Hu, Yifan, Yehuda Koren, and Chris Volinsky. “Collaborative filtering for implicit feedback datasets.” 2008 Eighth IEEE International Conference on Data Mining. Ieee, 2008.

This paper identify unique properties of implicit feedback dataset. It propose treating the data as indication of positive and negative preference associated with vastly varying confidence levels. This leads to a factor model which is especially tailored for implicit feedback recommenders.

I summarized the characteristics of the implicit data and the model that reflects it (especially the confidence levels). I also recommend to see the paper “Logistic matrix factorization for implicit feedback data” (review) which compares the methods presented by this paper.

1. Characteristics of implicit feedback

Recommender systems rely on different types of input(Explicit and Implicit). Most convenient is the high quality explicit feedback, which includes explicit input by users regarding their interest in products. However, explicit feedback is not always available. Thus, recommenders can infer user preferences from the more abundant implicit feedback, which indirectly reflect opinion through observing user behavior . Types of implicit feedback include purchase history, browsing history, search patterns, or even mouse movements.
Characteristic of implicit feedback follow below. (See more detailed explanation here)

  • no negative feedback
  • inherently noisy
  • numerical value indicates confidence(not preference)
  • evaluation requires appropriate measures

2. Preliminaries

Notations

  • indexing letters for users $u, v$ and for items $i, j$
  • rating :users and items are associated through $r_{ui}$ values (observations)

Rating - explicit vs implicit

  1. Explicit ratings are typically unknown for the vast majority of user-item pairs.
    $\rightarrow$ Applicable algorithms work with the relatively few known ratings while ignoring the missing one.

  2. With implicit feedback, it would be natural to assign values to all $r_{ui}$.
    $\rightarrow$ If no action was observed, $r_{ui}$ is set to zero.

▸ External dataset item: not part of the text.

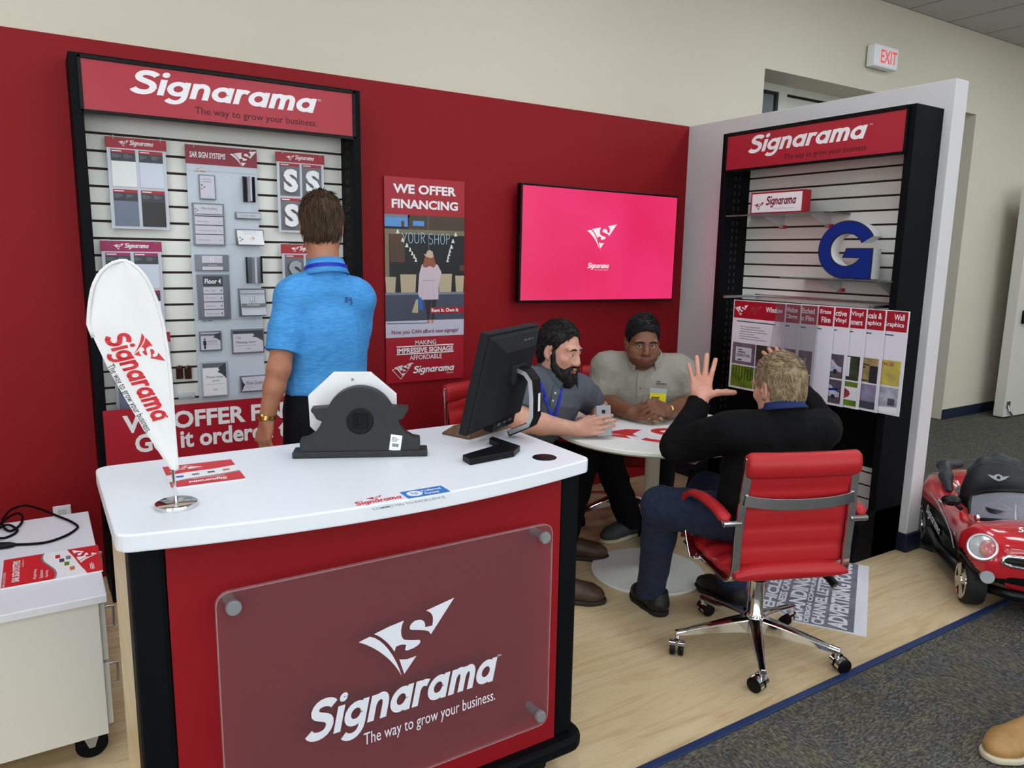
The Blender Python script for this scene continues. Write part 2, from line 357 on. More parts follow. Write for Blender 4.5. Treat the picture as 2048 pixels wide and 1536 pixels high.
b = MB(); b.box((xb_+.03, yb+.012, .01), (2.61, yb+.05, dz-.02)); d2 = b.build('door_2', 'store_frame', kind=S_)
MB().box((xb_+.03, yb+.03, dz-.02), (2.61, yb+.05, dz+.012)).build('top_gap', 'dark_gasket', d2)
MB().box((xb_+.02, yb+.02, dz+.012), (2.62, yb+.05, hz)).build('transom', 'store_frame', d2)
MB().box((ox0-1, yb+.61, 0), (ox1+1, yb+.65, CH)).build('wall_vestibule', 'beige', kind=S_)
# open steel fire door against the back wall
dr = Matrix.Translation((4.33, -.235, .012)) @ Matrix.Rotation(math.radians(-3), 4, 'Z')
mat('door_paint', (212,209,200), .45)
b = MB(dr); b.box((0, -.05, 0), (.98, .05, 2.29)); d1 = b.build('door_1', 'door_paint', kind=S_, bevel=.004)
b = MB(dr); b.box((.10, -.10, .95), (.17, -.05, 1.08)); b.box((.16, -.105, 1.0), (.9, -.06, 1.05)); b.build('push_bar', 'black_satin', d1, bevel=.006)
b = MB(dr); b.tube([(.06,-.052,.12),(.07,-.07,.06),(.10,-.09,.01)], .012, 8); b.box((.03,-.06,.09),(.09,-.05,.16)); b.build('door_stop', 'steel', d1)
# ceiling lights
mat('lamp', (255,255,255), .5, emit=(240,248,255), es=13.0)
lx = [-6.3, -3.9, -1.5, .9, 3.3, 5.7]; ly = [-8.4, -6.2, -4.0, -1.75]
k = 0
for i, x in enumerate(lx):
    for j, y in enumerate(ly):
        t = thing('ceiling_light', 'recessed ceiling troffer, number %d from the left in row %d from the back wall' % (i+1, 4-j), 'ceiling light', (x, y, CH), 'recessed ceiling lights')
        MB().box((-.31, -.62, -.012), (.31, .62, 0)).build('light_frame', 'white', t)
        b = MB()
        for dx in (-.14, .14): b.box((dx-.1, -.58, -.016), (dx+.1, .58, -.012))
        b.build('diffuser', 'lamp', t)
t = thing('ceiling_light', 'glowing panel added behind the narrow glass pane above the white partition, standing in for a reflection', 'ceiling light', (.98, .62, 2.93))  # panel added behind the pane in place of a reflection of the ceiling lights
MB().box((-.16, -.10, -.10), (.06, .10, -.085)).build('diffuser', 'lamp', t)
MB().box((-.17, -.11, -.085), (.07, .11, -.07)).build('light_frame', 'white', t)
b = MB(); xw = XL-.06  # unseen window added in the left wall to brighten the right-hand unit
for y0 in (LY0, (LY0+LY1)/2-.025, LY1-.05): b.box((xw-.03, y0, .7), (xw+.03, y0+.05, 3.0))
for z0 in (.7, 2.95): b.box((xw-.03, LY0, z0), (xw+.03, LY1, z0+.05))
w_ = b.build('window_6', 'store_frame', kind=S_); MB().box((xw-.003, LY0+.05, .75), (xw+.003, LY1-.05, 2.95)).build('pane', 'thin_pane', w_)
l = bpy.data.lights.new('added_daylight_portal', 'AREA'); l.shape = 'RECTANGLE'; l.size = 2.3; l.size_y = LY1-LY0; l.cycles.is_portal = True; o = bpy.data.objects.new('added_daylight_portal', l); COL.objects.link(o); o.location = (XL+.01, (LY0+LY1)/2, 1.85); o.rotation_euler = (0, -PI/2, 0)
# exit sign
P = Y(1753, 85, -.09); Q = Y(1796, 142, -.09)
t = thing('exit_sign', 'white exit sign with red letters on the beige wall above the partition', 'exit sign', on_back(P.x, Q.z, 0))
w, h = Q.x-P.x, P.z-Q.z
MB().box((0, 0, .012), (w, h, .085)).build('housing', 'white', t, bevel=.012)
MB().box((.05, .03, 0), (w-.05, h-.03, .012)).build('back_plate', 'light_grey', t)
mat('exit_red', (230,60,60), .4, emit=(235,50,50), es=.5)
b = MB(); put(b, 'EXIT', .085, .035, w-.11, h-.07, .0858, bold=.012); b.build('lettering', 'exit_red', t)
# wall outlet
P = Y(105, 1013, -.006); Q = Y(140, 1032, -.006)
t = thing('wall_outlet', 'white outlet plate on the red wall above the low white cart', 'outlet', on_back(P.x, P.z-.115, -.0065))
MB().box((0, 0, 0), (.072, .115, .006)).build('plate', 'white', t, bevel=.003)
b = MB()
for yy in (.022, .07): b.box((.02, yy, .006), (.052, yy+.028, .0085))
b.build('socket', 'light_grey', t, bevel=.002)
# ================================================================ slatwall display units
GR = [2.048-.0755*i for i in range(28)]
def unit(M, W, H, hb, d, z0, foot, label, hdr_bot):
    """local x right, y up, z out of the wall"""
    t = thing('display_unit', label, 'display unit', M)
    pw = .042
    for x, s in ((0, 1), (W-pw, -1)):
        b = MB(); b.box((x, 0, 0), (x+pw, H, d))
        if foot: b.prism([(0, 0), (foot, 0), (foot-.01, .06), (foot-.05, .20), (d, .26), (0, .26)], x, x+pw, M=Matrix(((0,0,1,0),(0,1,0,0),(1,0,0,0),(0,0,0,1))))
        o = b.build('post', 'black', t, bevel=.003)
        b = MB(); xi = x+pw if s > 0 else x
        for k in range(40): b.box((xi-.0006, .32+k*.045, d*.45), (xi+.0006, .32+k*.045+.022, d*.45+.012)); b.box((xi-.0006, .32+k*.045, d*.62), (xi+.0006, .32+k*.045+.022, d*.62+.012))
        b.build('slot', 'groove', o)
    b = MB(); b.box((pw, .05, .001), (W-pw, H, .012), 'groove'); ys = [g for g in GR if g > z0+.02]
    top = H-.06; prev = top
    for g in ys: b.box((pw, g+.0055, .012), (W-pw, prev-.0055, .022), 'slat'); prev = g
    b.box((pw, z0, .012), (W-pw, prev-.0055, .022), 'slat'); b.build('slat_panel', None, t)
    b = MB(); b.box((pw, H-.02, 0), (W-pw, H, d)); b.build('top_rail', 'black', t)
    f = .014
    b = MB(); hx0, hx1 = .03, W-.03
    b.box((hx0, hb, d-.012), (hx1, hb+f, d+.012)); b.box((hx0, H-.022, d-.012), (hx1, H-.022+f, d+.012)); b.box((hx0, hb, d-.012), (hx0+f, H-.008, d+.012)); b.box((hx1-f, hb, d-.012), (hx1, H-.008, d+.012))
    hf = b.build('header_frame', 'black_satin', t, bevel=.002)
    p = MB().box((hx0+f-.002, hb+f-.002, d-.004), (hx1-f+.002, H-.020, d+.006)).build('header_panel', 'sign_red', t)
    return t, p, (hx0+f, hb+f, hx1-hx0-2*f, H-.022-hb-f, d+.0066)
XA, WA = -3.695, 1.247
ul, p, (hx, hy, hw, hh, hz) = unit(on_back(XA, 0, -.0066), WA, 2.338, 2.103, .195, .30, 0, 'tall black slatwall unit with white slats on the red wall behind the standing person', 0)
b = MB(); wordmark(b, hx+.168, hy+.088, .83, .066, hz, 'letter'); put(b, 'The way to grow your business.', hx+.43, hy+.018, .55, None, hz, 'ink_dark_red', bold=.008); put(b, 'TM', hx+.985, hy+.145, .016, None, hz, 'letter'); b.build('lettering', None, p)
MB().box((.002, 0, .001), (WA-.002, .30, .33)).build('base', 'black', ul, bevel=.004)
WR = 1.208
ur, p, (hx, hy, hw, hh, hz) = unit(on_right(-.539, 0, -.0005), WR, 2.303, 2.07, .24, .17, .405, 'tall black slatwall unit on the white partition with shelves and the blue letter', 0)
b = MB(); wordmark(b, hx+.155, hy+.085, .78, .066, hz, 'letter'); put(b, 'The way to grow your business.', hx+.42, hy+.018, .51, None, hz, 'ink_dark_red', bold=.008); put(b, 'TM', hx+.93, hy+.145, .016, None, hz, 'letter'); b.build('lettering', None, p)
b = MB(); b.box((.042, 0, 0), (WR-.042, .10, .40)); b.build('base', 'black', ur, bevel=.004)
b = MB(); b.box((.042, .42, .0225), (WR-.042, 1.0, .030)); b.build('backing_panel', 'black', ur)
b = MB(); b.box((.042, .145, .30), (WR-.042, .185, .395)); b.build('lower_tray', 'black_satin', ur, bevel=.01)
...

3. Model for implicit feedback

  • Formalize the notion of confidence which the $r_{ui}$ variables measure
\[p_{ui} = \begin{cases} 1 \quad r_{ui} > 0 \\ 0 \quad r_{ui} = 0 \end{cases}\] \[c_{ui} = 1+\alpha r_{ui}\\ \text{or}\\ c_{ui} = 1 + \alpha \log(1 + \frac{r_{ui}}{ \epsilon })\]
  • Predictive model
\[\hat{p_{ui}} = \mathbf{x}^T_i \mathbf{y}_i = \underset{k=1}{\sum^{f}} x_{uk}y_{ik}\]
  • Optimization problem
    Goal : to find a vector $\mathbf{x}_u \in \mathbb{R}^f$ for each user $u$, $\mathbf{y}_i \in \mathbb{R}^f$ for each item $i$
\[\underset{\mathbf{x}^{*}, \mathbf{y}^{*}}{\min}\underset{u, i}{\sum}c_{ui} \left( p_{ui} - \mathbf{x}_u^T \mathbf{y}_i \right)^2 + \lambda \left( \underset{u}{\sum}\lVert \mathbf{x}_u \rVert^2 + \underset{i}{\sum}\lVert \mathbf{y}_i \rVert^2 \right)\]

Why need varying confidence levels?

In general, as $r_{ui}$ grows, we have a stronger indication that the user indeed likes the item.

  1. Not taking any positive action on an item can stem from many other reasons beyond not liking it.(zero values of $p_{ui}$ are associated with low confidence) $\rightarrow$ For example, the user might be unaware of the existence of the item, or unable to consume it due to its price or limited availability.

  2. Consuming an item can also be the result of factors different from preferring it.
    $\rightarrow$ For example, a user may watch a TV show just because she is staying on the channel of the previously watched show. Or a consumer may buy an item as gift for someone else, despite not liking the item for himself.
    $\therefore$ have different confidence levels also among items that are indicated to be preferred by the user.

Reference

[1] Hu, Yifan, Yehuda Koren, and Chris Volinsky. “Collaborative filtering for implicit feedback datasets.” 2008 Eighth IEEE International Conference on Data Mining. Ieee, 2008.
[2] Johnson, Christopher C. “Logistic matrix factorization for implicit feedback data.” Advances in Neural Information Processing Systems 27 (2014): 78.